La scomparsa di Leone XII fece saltare la festa tanto aspettata
Nessun carnevale nel 1829
di Cinzia Dal Maso

Il 10 febbraio del 1829, a soli 69 anni, moriva papa Leone XII, al secolo Annibale della Genga, senza grandi rimpianti da parte dei romani. La sua elezione, nel 1823, sarebbe stata determinata dalla sua salute malferma: sembrava che avesse poco ormai da vivere. Invece campò altri sei anni, seppure tra alti e bassi, ricevendo – a quanto si dice – ben diciassette volte l’estrema unzione. Il popolo affidò a Pasquino il suo impietoso epitaffio: "qui Della Genga giace – per sua e nostra pace".

La dipartita del Pontefice, però, venne a capitare nel momento meno opportuno, proprio a ridosso dei festeggiamenti di Carnevale, che vennero, ovviamente, annullati. La delusione del popolo, che aspettava tutto l’anno per potersi abbandonare agli sfrenati divertimenti delle corse dei berberi, delle varie sfilate, del lancio di confetti, della festa dei moccoletti, si trasformò ben presto in rabbia. Portavoce del malcontento si fece un’altra volta Pasquino, a cui fu trovato affisso un biglietto con questa breve composizione: "Tre dispetti ci festi, o Padre Santo: / accettare il papato, viver tanto, / morir di Carneval per esser pianto".

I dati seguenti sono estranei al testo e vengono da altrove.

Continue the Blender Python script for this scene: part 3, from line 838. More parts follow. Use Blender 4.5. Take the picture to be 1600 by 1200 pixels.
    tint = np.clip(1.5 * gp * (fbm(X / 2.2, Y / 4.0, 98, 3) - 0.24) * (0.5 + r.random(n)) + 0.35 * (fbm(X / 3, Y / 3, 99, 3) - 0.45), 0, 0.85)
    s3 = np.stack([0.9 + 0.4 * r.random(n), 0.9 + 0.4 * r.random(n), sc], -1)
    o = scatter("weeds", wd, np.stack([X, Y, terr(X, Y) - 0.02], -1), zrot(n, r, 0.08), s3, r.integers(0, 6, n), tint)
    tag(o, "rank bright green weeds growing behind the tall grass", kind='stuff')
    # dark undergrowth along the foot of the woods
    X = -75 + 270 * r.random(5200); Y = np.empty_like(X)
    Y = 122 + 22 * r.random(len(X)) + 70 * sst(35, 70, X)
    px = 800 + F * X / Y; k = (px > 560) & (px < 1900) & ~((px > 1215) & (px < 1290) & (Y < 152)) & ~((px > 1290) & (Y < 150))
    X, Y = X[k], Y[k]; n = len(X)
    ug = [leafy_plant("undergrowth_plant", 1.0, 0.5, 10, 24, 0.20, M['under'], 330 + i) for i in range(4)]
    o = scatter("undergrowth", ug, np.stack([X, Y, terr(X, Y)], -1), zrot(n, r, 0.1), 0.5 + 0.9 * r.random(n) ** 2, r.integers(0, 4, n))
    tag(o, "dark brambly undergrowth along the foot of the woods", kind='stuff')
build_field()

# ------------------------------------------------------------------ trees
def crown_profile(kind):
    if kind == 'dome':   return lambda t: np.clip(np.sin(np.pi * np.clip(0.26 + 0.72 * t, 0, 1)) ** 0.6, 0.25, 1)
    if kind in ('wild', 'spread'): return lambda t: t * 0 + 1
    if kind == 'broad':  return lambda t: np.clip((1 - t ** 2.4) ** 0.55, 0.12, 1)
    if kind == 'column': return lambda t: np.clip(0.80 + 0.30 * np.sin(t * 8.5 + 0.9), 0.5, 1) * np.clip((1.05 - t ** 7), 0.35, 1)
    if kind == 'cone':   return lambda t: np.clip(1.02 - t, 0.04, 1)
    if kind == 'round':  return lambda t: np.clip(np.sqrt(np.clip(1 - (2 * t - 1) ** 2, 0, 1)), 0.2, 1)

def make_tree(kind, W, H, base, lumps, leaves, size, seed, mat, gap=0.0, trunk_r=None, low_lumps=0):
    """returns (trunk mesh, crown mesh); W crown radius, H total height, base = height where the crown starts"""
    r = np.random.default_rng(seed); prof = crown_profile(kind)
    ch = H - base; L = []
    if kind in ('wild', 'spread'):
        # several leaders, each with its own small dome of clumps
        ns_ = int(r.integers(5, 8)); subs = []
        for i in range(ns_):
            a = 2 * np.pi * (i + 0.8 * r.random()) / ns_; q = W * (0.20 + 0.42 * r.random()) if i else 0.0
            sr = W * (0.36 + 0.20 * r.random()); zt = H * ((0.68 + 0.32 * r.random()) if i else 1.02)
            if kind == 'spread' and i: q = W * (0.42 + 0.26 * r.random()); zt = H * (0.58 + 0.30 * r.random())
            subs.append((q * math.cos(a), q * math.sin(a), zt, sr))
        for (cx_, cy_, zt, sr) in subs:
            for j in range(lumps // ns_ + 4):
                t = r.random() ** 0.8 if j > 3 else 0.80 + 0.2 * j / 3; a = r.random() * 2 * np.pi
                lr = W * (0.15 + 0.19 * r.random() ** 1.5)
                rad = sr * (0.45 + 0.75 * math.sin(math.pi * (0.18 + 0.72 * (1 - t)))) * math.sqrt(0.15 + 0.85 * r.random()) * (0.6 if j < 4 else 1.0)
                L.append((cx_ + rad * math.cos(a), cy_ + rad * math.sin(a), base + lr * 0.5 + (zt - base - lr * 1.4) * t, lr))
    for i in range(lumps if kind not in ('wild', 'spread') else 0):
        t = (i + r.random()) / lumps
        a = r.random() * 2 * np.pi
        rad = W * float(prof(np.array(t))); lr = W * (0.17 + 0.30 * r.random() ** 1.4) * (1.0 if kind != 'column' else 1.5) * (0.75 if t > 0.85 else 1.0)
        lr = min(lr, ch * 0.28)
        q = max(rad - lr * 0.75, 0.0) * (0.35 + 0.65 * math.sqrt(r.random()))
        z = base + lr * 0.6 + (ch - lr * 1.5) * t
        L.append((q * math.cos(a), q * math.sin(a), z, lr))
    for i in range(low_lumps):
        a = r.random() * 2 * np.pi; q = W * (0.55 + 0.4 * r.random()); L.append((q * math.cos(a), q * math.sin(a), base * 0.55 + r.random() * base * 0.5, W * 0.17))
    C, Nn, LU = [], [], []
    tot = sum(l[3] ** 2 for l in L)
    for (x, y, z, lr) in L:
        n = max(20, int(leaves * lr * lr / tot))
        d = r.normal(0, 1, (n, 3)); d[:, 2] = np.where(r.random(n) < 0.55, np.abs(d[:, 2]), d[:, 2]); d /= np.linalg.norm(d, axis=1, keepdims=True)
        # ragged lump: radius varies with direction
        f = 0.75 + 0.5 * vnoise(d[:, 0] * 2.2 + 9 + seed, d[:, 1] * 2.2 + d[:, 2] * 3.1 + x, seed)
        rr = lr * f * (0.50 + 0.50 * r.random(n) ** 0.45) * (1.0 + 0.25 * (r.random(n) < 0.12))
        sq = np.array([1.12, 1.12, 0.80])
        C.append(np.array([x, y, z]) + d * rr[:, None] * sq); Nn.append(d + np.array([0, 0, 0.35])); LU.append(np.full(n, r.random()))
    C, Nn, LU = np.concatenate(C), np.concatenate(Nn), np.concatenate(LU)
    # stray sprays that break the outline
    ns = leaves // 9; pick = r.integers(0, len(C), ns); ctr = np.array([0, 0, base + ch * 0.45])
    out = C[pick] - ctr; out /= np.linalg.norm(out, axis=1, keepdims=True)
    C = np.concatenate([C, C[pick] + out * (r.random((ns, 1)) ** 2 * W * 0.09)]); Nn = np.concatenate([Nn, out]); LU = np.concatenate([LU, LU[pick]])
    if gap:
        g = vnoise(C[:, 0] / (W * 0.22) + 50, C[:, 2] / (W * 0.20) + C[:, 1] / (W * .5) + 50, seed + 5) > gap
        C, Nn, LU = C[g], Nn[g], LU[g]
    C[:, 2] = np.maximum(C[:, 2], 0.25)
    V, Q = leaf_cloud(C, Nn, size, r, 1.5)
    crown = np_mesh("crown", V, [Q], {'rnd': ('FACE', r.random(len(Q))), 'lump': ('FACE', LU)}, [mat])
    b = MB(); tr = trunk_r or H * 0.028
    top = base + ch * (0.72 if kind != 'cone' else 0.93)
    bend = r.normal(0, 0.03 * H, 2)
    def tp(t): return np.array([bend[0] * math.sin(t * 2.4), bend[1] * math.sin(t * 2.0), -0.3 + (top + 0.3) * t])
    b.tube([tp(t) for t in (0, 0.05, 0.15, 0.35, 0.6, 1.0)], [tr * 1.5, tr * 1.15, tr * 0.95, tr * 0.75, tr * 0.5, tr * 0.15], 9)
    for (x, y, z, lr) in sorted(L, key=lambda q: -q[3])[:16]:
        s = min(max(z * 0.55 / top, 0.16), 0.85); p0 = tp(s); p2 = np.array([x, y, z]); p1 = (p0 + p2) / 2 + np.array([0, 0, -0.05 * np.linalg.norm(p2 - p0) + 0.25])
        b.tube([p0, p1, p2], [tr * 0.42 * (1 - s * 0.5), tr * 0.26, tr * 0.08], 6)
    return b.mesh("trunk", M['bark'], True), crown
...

Naturalmente, tra i più dispiaciuti per i mancati festeggiamenti furono quei commercianti che contavano nel Carnevale per incrementare i loro guadagni con la vendita di maschere di cera e moccoletti, con l’affitto di abiti e balconi, con la preparazione di confetti. Ne raccolse la voce pochi anni più tardi Giuseppe Giochino Belli, in una circostanza analoga. Nel 1837, con la scusa di un’epidemia di peste ma in effetti per timore di sommosse popolari, Gregorio XVI non aveva indetto l’inizio del Carnevale. Il Poeta di Roma colse l’occasione per scrivere un arguto sonetto: "Oggi, ar fine, per ordine papale, Cor pretesto e la scusa del collèra, / ma ppe’ un’antra raggione un po’ ppiù vvera, / er Governo ha inibbito er Carnovale./ Dunque nun c’era d’arifrètte ar male / De chi vvènne le mmaschere de scera?/ Dunque nun c’era da penza’, nnun c’era,

all’abbiti d’affitto, eh Sòr Piviale! / E nnoantri che ffamo li confetti / E ttan’ e ttanti che ccampeno un mese / Còr trafico de lochi e mmoccoletti? / Ah! Cqui, ppe lo scacàrcio de ‘sto Santo / Senza viggijja né llàmpene accese, / Roma, pe’ ddio, s’ha d’aridusce un pianto".